Charles I was born on the 19th of November 1600 at Dunfermline Palace in Fife, Scotland. He was the second son of King James VI of Scotland and Anne of Denmark.
Why was Charles I put on trial and executed?
Charles I was tried by the Rump Parliament's High Court of Justice on charges of high treason, accused of using his royal power to pursue personal interest rather than the public good and of levying war against Parliament. Fifty-nine commissioners signed his death warrant, and he was beheaded on the 30th of January 1649 at the Palace of Whitehall.
What was the English Civil War and how did Charles I lose it?
The English Civil War began when Charles raised the royal standard at Nottingham on the 22nd of August 1642, pitting the Crown against the armies of Parliament. The decisive defeat came at the Battle of Naseby on the 14th of June 1645, after which a series of royalist losses followed. Charles escaped Oxford disguised as a servant in April 1646 and eventually surrendered to Scottish forces, who handed him to the English Parliament in January 1647 in exchange for £100,000.

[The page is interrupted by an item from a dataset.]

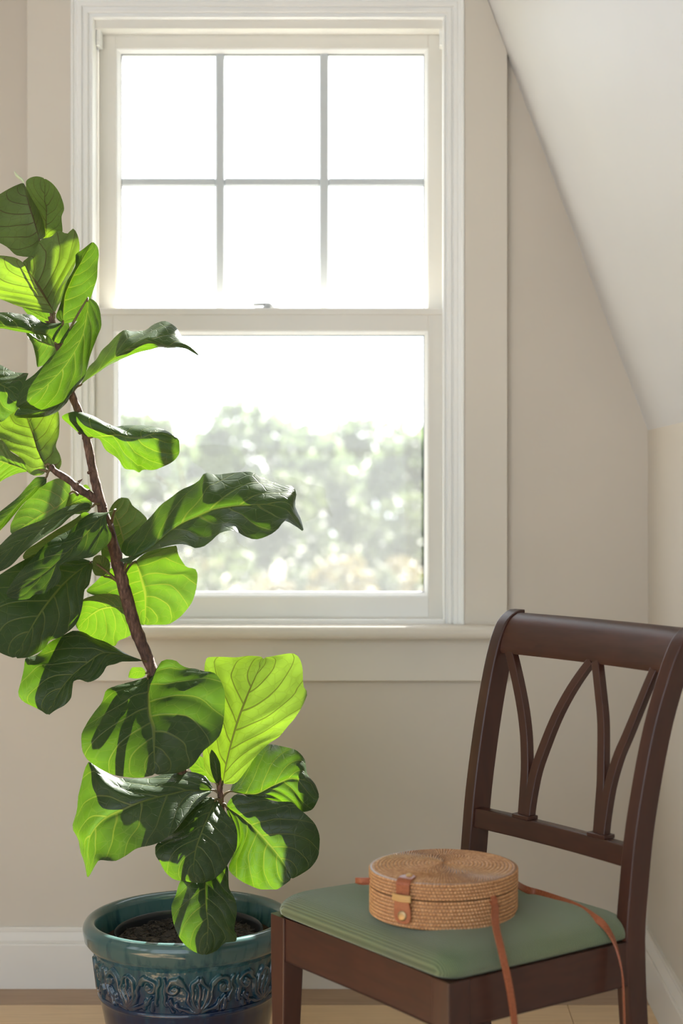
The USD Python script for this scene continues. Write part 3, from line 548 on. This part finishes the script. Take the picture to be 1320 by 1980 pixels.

What was the Personal Rule of Charles I?
The Personal Rule refers to the eleven years from 1629 to 1640 during which Charles governed England without summoning Parliament. To raise revenue without parliamentary grants, he imposed ship money across the whole kingdom, revived the Distraint of Knighthood, and granted monopolies. The period is also known as the "eleven years' tyranny".
What caused the conflict between Charles I and Parliament?
Charles I believed in the divine right of kings and thought he was answerable only to God. He repeatedly levied taxes, including tonnage and poundage duties and ship money, without parliamentary consent, and supported religious policies opposed by Puritans and Scottish Presbyterians. His attempt to arrest five members of the House of Commons with an armed guard on the 4th of January 1642 was seen as a grave breach of parliamentary privilege and made war almost inevitable.
What was the Eikon Basilike and why did it matter?
The Eikon Basilike, Greek for "Royal Portrait", was a book purportedly written by Charles I that appeared for sale ten days after his execution, on the day of his burial. It presented an apologia for his royal policies and became an effective piece of royalist propaganda. John Milton wrote a parliamentary response called the Eikonoklastes, but it made little headway against the emotional appeal of the royalist text.